European Commission Launches Central Catalog for Open Source Software

European Commission Launches Central Catalog for Open Source Software

The European Commission has launched the EU Open Source Solutions Catalogue. Through this central database, government services across Europe can find, reuse, and share open source software.

The European Commission is launching the EU Open Source Solutions Catalogue. The EU OSS Catalogue has been developed under the FOSSEPS initiative and fits within the Interoperable Europe plan. This acronym stands for Free and Open Source Software for European Public Services. The catalog currently contains more than 640 software solutions.

It includes both complete applications and reusable components that governments can use to build their own software. By the end of 2025, the Commission aims to add hundreds of additional repositories.

Wide Range of Offerings

The catalog is aimed at public administrations within the EU and covers more than 30 domains, ranging from digital services to data management. It is built according to a federated model that uses public APIs to bring together solutions from national and local open source catalogs.

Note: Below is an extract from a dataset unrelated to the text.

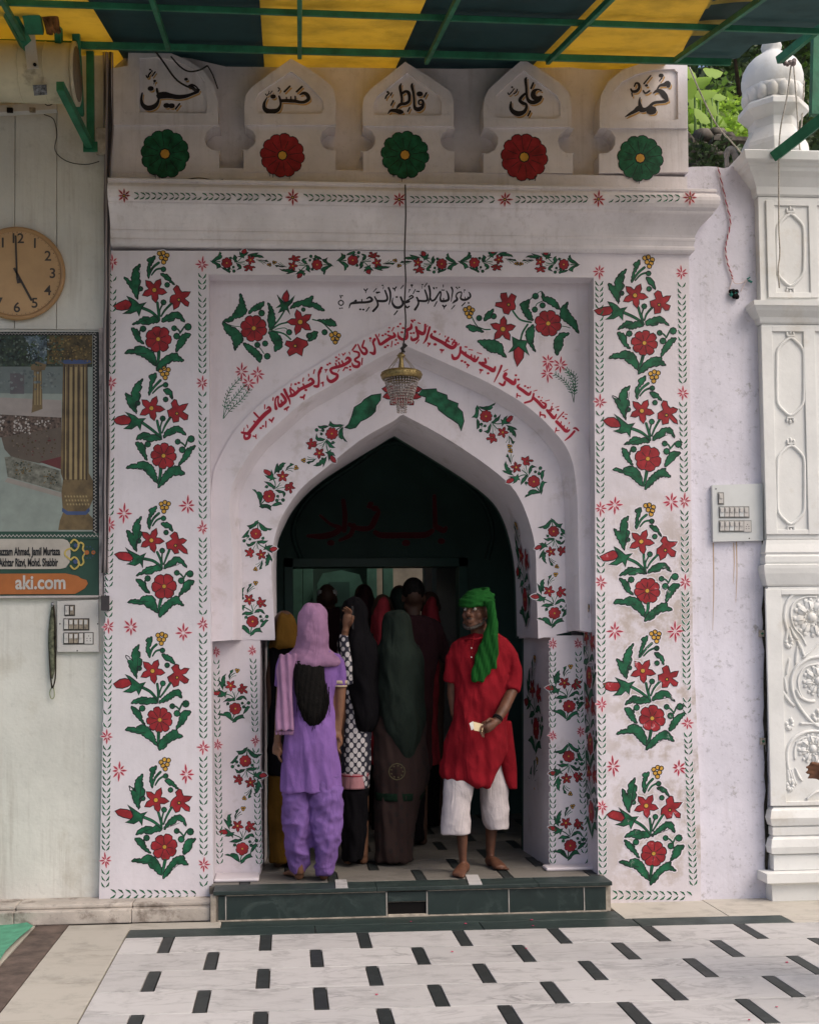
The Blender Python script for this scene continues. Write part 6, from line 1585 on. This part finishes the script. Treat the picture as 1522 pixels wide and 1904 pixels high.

The first integrated catalogs come from sources including France (Awesome CodeGouvFr), the Netherlands (Developer Overheid), Italy (Developers Italia), Germany (Open CoDE), and from European institutions themselves (Code Europa EU). More catalogs will be added later this year. The Belgian government is also considering software reuse. In particular, Smals is strongly committed to this.

Users can search by text, software origin, application area, target audience, and project maturity. This allows government agencies to quickly determine which solutions are immediately deployable and which are still in development.

Selection Criteria

The projects in the catalog are selected based on relevance, popularity, community support, active development, license, and adherence to open source principles. Those wishing to have a project included in the EU OSS Catalogue are encouraged to first offer it through an existing national or local catalog.

With this initiative, the European Commission aims to stimulate the use of open source software in the public sector and strengthen cooperation between member states. Reuse of open components by public institutions also ensures a more efficient use of resources.